* THE EXERCISE:
Write out the full listing again, exactly as it stands.

* SOURCE MATERIAL:
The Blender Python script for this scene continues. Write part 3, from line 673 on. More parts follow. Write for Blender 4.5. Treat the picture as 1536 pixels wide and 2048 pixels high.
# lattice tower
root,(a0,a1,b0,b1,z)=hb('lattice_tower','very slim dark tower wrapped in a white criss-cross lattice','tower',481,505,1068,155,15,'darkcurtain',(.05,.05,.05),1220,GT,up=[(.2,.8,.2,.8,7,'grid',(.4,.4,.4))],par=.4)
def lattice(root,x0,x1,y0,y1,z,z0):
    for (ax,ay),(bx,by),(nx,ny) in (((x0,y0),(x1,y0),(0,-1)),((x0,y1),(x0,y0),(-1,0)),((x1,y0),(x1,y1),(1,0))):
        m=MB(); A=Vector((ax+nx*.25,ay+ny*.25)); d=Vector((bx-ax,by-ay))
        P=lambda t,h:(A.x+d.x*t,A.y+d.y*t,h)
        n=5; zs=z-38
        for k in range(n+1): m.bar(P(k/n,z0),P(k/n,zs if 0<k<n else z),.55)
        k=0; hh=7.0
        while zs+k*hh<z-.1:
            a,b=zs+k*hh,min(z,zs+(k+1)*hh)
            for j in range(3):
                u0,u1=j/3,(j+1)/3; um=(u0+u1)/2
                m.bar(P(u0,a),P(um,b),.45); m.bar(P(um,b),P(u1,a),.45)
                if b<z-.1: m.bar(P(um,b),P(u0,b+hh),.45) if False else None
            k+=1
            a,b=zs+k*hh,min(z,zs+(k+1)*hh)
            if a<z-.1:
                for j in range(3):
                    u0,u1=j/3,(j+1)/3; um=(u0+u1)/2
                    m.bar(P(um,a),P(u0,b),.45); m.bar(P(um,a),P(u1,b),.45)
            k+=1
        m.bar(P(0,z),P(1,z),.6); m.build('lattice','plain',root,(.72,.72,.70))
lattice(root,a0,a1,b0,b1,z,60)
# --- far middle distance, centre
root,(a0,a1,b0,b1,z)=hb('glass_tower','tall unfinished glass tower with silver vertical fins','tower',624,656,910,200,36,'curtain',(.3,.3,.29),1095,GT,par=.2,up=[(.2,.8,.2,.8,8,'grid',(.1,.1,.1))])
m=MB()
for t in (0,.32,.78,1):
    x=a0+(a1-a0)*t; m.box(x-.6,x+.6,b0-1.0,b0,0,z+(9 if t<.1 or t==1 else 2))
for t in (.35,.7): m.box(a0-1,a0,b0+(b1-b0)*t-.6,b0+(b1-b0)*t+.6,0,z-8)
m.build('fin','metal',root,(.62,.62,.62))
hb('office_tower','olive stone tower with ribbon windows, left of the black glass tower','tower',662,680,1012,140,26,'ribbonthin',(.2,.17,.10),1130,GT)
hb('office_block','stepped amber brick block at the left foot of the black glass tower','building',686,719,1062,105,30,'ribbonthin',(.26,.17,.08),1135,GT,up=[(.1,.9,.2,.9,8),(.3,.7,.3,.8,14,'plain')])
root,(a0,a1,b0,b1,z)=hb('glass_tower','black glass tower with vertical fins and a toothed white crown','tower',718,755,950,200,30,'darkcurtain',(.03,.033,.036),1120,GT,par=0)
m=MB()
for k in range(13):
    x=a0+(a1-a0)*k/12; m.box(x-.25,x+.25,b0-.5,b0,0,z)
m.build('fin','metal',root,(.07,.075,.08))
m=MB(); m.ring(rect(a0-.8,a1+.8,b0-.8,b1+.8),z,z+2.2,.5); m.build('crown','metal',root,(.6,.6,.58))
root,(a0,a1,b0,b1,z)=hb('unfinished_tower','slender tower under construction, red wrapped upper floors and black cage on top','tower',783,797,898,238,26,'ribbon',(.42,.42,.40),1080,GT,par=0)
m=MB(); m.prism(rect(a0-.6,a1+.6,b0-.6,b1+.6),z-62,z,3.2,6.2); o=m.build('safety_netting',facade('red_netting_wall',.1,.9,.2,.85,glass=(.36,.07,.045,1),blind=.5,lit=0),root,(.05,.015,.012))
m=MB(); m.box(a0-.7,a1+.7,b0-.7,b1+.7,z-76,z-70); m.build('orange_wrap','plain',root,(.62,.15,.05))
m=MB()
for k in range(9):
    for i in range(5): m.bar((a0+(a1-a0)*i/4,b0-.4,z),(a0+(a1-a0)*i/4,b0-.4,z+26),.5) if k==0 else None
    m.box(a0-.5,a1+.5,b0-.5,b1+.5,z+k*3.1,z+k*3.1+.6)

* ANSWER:
The Blender Python script for this scene continues. Write part 3, from line 673 on. More parts follow. Write for Blender 4.5. Treat the picture as 1536 pixels wide and 2048 pixels high.
# lattice tower
root,(a0,a1,b0,b1,z)=hb('lattice_tower','very slim dark tower wrapped in a white criss-cross lattice','tower',481,505,1068,155,15,'darkcurtain',(.05,.05,.05),1220,GT,up=[(.2,.8,.2,.8,7,'grid',(.4,.4,.4))],par=.4)
def lattice(root,x0,x1,y0,y1,z,z0):
    for (ax,ay),(bx,by),(nx,ny) in (((x0,y0),(x1,y0),(0,-1)),((x0,y1),(x0,y0),(-1,0)),((x1,y0),(x1,y1),(1,0))):
        m=MB(); A=Vector((ax+nx*.25,ay+ny*.25)); d=Vector((bx-ax,by-ay))
        P=lambda t,h:(A.x+d.x*t,A.y+d.y*t,h)
        n=5; zs=z-38
        for k in range(n+1): m.bar(P(k/n,z0),P(k/n,zs if 0<k<n else z),.55)
        k=0; hh=7.0
        while zs+k*hh<z-.1:
            a,b=zs+k*hh,min(z,zs+(k+1)*hh)
            for j in range(3):
                u0,u1=j/3,(j+1)/3; um=(u0+u1)/2
                m.bar(P(u0,a),P(um,b),.45); m.bar(P(um,b),P(u1,a),.45)
                if b<z-.1: m.bar(P(um,b),P(u0,b+hh),.45) if False else None
            k+=1
            a,b=zs+k*hh,min(z,zs+(k+1)*hh)
            if a<z-.1:
                for j in range(3):
                    u0,u1=j/3,(j+1)/3; um=(u0+u1)/2
                    m.bar(P(um,a),P(u0,b),.45); m.bar(P(um,a),P(u1,b),.45)
            k+=1
        m.bar(P(0,z),P(1,z),.6); m.build('lattice','plain',root,(.72,.72,.70))
lattice(root,a0,a1,b0,b1,z,60)
# --- far middle distance, centre
root,(a0,a1,b0,b1,z)=hb('glass_tower','tall unfinished glass tower with silver vertical fins','tower',624,656,910,200,36,'curtain',(.3,.3,.29),1095,GT,par=.2,up=[(.2,.8,.2,.8,8,'grid',(.1,.1,.1))])
m=MB()
for t in (0,.32,.78,1):
    x=a0+(a1-a0)*t; m.box(x-.6,x+.6,b0-1.0,b0,0,z+(9 if t<.1 or t==1 else 2))
for t in (.35,.7): m.box(a0-1,a0,b0+(b1-b0)*t-.6,b0+(b1-b0)*t+.6,0,z-8)
m.build('fin','metal',root,(.62,.62,.62))
hb('office_tower','olive stone tower with ribbon windows, left of the black glass tower','tower',662,680,1012,140,26,'ribbonthin',(.2,.17,.10),1130,GT)
hb('office_block','stepped amber brick block at the left foot of the black glass tower','building',686,719,1062,105,30,'ribbonthin',(.26,.17,.08),1135,GT,up=[(.1,.9,.2,.9,8),(.3,.7,.3,.8,14,'plain')])
root,(a0,a1,b0,b1,z)=hb('glass_tower','black glass tower with vertical fins and a toothed white crown','tower',718,755,950,200,30,'darkcurtain',(.03,.033,.036),1120,GT,par=0)
m=MB()
for k in range(13):
    x=a0+(a1-a0)*k/12; m.box(x-.25,x+.25,b0-.5,b0,0,z)
m.build('fin','metal',root,(.07,.075,.08))
m=MB(); m.ring(rect(a0-.8,a1+.8,b0-.8,b1+.8),z,z+2.2,.5); m.build('crown','metal',root,(.6,.6,.58))
root,(a0,a1,b0,b1,z)=hb('unfinished_tower','slender tower under construction, red wrapped upper floors and black cage on top','tower',783,797,898,238,26,'ribbon',(.42,.42,.40),1080,GT,par=0)
m=MB(); m.prism(rect(a0-.6,a1+.6,b0-.6,b1+.6),z-62,z,3.2,6.2); o=m.build('safety_netting',facade('red_netting_wall',.1,.9,.2,.85,glass=(.36,.07,.045,1),blind=.5,lit=0),root,(.05,.015,.012))
m=MB(); m.box(a0-.7,a1+.7,b0-.7,b1+.7,z-76,z-70); m.build('orange_wrap','plain',root,(.62,.15,.05))
m=MB()
for k in range(9):
    for i in range(5): m.bar((a0+(a1-a0)*i/4,b0-.4,z),(a0+(a1-a0)*i/4,b0-.4,z+26),.5) if k==0 else None
    m.box(a0-.5,a1+.5,b0-.5,b1+.5,z+k*3.1,z+k*3.1+.6)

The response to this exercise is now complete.